─── Data for the task

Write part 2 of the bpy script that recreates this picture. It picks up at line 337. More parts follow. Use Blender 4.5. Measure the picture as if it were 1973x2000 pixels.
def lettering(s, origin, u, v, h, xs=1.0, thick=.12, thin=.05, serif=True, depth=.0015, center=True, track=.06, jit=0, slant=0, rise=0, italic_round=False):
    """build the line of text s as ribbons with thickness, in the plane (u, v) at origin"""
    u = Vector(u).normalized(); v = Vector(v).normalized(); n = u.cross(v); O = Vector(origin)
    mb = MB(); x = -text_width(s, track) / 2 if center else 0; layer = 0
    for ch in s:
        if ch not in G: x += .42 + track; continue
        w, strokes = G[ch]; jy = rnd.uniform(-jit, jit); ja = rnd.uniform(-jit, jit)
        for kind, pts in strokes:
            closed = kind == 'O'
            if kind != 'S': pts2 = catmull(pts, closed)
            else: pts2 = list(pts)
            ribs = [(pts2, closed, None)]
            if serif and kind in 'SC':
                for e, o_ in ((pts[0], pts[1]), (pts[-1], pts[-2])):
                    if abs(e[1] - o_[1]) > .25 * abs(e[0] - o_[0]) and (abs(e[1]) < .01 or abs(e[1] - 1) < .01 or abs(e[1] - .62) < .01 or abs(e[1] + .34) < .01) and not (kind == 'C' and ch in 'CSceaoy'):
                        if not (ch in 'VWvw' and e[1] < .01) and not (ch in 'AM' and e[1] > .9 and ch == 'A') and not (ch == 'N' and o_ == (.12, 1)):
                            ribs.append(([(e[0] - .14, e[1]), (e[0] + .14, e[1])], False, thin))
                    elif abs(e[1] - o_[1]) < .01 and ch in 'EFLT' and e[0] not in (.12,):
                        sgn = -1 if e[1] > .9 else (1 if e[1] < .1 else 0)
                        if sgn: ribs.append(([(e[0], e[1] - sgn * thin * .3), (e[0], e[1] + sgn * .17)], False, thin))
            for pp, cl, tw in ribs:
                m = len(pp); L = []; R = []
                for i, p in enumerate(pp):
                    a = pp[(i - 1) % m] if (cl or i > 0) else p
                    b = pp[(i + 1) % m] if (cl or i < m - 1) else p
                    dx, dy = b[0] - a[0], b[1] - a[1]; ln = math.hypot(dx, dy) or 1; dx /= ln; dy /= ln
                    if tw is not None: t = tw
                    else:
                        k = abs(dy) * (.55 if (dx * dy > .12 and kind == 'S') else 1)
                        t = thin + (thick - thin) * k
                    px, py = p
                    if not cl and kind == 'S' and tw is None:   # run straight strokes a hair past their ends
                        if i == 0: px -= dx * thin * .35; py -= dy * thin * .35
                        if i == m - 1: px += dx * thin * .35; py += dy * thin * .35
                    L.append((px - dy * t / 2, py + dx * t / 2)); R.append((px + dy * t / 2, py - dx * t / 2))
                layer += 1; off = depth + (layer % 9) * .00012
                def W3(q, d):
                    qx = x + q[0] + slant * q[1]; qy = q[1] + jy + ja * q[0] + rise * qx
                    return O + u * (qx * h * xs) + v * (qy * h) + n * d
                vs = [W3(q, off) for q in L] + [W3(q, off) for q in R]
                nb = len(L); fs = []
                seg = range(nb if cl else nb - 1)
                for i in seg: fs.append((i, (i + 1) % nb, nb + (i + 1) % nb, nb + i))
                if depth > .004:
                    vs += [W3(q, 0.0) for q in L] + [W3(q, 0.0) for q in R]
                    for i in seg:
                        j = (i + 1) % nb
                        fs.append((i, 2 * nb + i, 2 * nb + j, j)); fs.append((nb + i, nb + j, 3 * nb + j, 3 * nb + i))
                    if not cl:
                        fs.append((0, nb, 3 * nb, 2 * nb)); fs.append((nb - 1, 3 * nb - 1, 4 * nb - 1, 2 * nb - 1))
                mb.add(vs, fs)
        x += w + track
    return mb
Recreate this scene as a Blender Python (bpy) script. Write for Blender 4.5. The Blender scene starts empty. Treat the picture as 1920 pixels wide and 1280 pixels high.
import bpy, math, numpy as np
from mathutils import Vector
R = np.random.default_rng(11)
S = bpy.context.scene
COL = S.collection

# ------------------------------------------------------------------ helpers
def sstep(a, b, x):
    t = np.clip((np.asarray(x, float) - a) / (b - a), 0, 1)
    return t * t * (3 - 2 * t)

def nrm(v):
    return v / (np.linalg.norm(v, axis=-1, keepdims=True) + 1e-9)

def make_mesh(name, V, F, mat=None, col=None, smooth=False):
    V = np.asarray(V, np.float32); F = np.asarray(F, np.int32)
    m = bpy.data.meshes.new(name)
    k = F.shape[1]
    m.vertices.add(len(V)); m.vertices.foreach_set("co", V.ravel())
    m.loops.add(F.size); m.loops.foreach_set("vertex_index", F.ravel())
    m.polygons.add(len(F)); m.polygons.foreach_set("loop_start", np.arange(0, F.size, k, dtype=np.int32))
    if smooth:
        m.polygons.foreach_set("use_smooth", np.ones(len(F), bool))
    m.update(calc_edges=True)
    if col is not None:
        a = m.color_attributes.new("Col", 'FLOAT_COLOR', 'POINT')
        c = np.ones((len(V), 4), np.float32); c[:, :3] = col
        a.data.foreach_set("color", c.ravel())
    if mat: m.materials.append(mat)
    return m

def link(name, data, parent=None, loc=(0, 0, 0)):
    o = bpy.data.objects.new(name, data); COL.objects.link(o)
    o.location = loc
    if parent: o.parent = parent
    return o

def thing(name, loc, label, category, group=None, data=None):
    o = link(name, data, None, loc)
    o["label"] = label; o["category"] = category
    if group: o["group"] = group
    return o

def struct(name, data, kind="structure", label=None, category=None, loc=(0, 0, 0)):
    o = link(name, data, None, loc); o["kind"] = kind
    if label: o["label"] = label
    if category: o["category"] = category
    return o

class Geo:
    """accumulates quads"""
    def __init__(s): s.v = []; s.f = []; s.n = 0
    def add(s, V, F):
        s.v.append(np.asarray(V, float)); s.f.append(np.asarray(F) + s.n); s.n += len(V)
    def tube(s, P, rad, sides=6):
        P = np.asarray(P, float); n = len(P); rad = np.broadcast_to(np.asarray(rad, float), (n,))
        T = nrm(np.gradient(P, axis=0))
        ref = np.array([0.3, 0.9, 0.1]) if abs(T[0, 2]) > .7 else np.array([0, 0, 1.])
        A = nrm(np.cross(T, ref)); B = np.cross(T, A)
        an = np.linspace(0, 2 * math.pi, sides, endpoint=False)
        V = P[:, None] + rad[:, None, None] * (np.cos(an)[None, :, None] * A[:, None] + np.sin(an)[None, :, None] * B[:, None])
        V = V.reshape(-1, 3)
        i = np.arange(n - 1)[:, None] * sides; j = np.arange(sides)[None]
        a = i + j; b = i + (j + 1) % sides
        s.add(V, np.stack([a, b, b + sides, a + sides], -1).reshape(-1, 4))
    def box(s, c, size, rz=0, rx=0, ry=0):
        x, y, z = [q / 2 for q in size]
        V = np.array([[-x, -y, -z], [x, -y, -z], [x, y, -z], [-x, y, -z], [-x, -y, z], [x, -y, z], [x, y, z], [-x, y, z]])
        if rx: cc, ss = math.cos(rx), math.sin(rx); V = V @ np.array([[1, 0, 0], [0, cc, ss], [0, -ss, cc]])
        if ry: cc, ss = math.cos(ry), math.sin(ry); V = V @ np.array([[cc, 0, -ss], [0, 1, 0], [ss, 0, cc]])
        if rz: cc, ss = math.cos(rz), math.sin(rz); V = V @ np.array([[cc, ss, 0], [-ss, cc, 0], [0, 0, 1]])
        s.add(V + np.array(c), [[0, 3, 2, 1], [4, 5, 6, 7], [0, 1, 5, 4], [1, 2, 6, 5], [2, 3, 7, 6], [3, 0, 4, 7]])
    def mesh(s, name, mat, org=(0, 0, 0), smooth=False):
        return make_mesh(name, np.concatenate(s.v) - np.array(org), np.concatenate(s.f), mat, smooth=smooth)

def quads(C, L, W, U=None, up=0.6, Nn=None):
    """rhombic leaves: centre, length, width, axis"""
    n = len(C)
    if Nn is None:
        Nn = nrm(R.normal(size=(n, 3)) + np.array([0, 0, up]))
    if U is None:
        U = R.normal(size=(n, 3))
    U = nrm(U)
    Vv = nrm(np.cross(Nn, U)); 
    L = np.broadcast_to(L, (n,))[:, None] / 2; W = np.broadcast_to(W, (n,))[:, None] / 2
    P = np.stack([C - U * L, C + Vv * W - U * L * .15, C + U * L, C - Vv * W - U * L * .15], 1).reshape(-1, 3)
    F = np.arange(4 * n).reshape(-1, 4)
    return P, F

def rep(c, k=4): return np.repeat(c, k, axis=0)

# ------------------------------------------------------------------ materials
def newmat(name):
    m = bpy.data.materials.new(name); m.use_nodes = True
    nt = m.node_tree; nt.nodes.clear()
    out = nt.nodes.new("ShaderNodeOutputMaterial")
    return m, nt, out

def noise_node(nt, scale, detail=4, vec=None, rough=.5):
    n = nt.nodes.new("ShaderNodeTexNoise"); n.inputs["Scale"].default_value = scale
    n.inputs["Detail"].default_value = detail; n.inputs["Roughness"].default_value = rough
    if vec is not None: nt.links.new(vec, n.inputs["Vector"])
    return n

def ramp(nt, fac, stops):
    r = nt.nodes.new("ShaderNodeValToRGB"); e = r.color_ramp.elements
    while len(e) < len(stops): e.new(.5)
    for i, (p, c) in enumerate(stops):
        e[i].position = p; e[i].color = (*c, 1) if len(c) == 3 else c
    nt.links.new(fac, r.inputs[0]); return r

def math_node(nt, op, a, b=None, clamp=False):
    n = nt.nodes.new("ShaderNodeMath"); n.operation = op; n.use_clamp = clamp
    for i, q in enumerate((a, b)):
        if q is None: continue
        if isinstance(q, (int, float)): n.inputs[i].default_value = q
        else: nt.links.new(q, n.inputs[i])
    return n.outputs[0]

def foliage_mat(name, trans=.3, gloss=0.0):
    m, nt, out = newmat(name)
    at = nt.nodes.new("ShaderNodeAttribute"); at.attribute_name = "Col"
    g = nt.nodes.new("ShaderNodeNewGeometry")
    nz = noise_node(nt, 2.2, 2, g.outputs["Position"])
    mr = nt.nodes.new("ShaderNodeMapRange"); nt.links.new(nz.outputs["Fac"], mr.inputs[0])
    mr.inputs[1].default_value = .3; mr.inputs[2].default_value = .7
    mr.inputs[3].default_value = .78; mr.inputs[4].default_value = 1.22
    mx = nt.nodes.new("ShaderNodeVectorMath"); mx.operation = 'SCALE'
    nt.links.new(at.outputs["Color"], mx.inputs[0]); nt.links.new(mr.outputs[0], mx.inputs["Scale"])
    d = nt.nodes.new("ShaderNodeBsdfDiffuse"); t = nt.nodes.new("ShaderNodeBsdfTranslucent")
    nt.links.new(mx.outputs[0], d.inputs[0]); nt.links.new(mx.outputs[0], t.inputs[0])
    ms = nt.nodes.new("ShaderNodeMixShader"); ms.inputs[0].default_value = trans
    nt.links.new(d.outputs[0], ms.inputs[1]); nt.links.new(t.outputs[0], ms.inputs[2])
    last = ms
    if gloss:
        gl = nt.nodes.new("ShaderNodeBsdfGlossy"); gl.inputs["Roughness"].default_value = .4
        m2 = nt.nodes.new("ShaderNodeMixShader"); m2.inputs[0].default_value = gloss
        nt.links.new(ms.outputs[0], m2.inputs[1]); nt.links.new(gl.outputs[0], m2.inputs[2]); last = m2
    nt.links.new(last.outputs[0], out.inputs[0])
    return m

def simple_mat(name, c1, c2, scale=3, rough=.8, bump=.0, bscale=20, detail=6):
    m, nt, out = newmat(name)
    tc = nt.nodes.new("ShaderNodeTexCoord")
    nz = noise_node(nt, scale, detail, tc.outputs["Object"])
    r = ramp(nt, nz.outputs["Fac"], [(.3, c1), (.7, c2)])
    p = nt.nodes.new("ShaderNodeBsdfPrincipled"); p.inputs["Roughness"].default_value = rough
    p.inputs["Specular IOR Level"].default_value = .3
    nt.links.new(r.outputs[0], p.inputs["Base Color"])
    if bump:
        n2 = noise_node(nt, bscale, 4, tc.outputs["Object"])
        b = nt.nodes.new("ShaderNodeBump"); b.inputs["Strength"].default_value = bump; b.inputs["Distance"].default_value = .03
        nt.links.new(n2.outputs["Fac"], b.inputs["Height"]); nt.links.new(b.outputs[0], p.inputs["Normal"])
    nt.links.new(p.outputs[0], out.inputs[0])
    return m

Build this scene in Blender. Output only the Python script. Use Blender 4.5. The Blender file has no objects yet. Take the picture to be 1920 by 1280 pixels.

──────

## Problem statement
Your task is to print the lines from the one containing "Recreate this scene" through the one containing "return v / (np.linalg.norm(v, axis=-1, keepdims=True)", exactly and with nothing added.

## Exercise result
Recreate this scene as a Blender Python (bpy) script. Write for Blender 4.5. The Blender scene starts empty. Treat the picture as 1920 pixels wide and 1280 pixels high.
import bpy, math, numpy as np
from mathutils import Vector
R = np.random.default_rng(11)
S = bpy.context.scene
COL = S.collection

# ------------------------------------------------------------------ helpers
def sstep(a, b, x):
    t = np.clip((np.asarray(x, float) - a) / (b - a), 0, 1)
    return t * t * (3 - 2 * t)

def nrm(v):
    return v / (np.linalg.norm(v, axis=-1, keepdims=True) + 1e-9)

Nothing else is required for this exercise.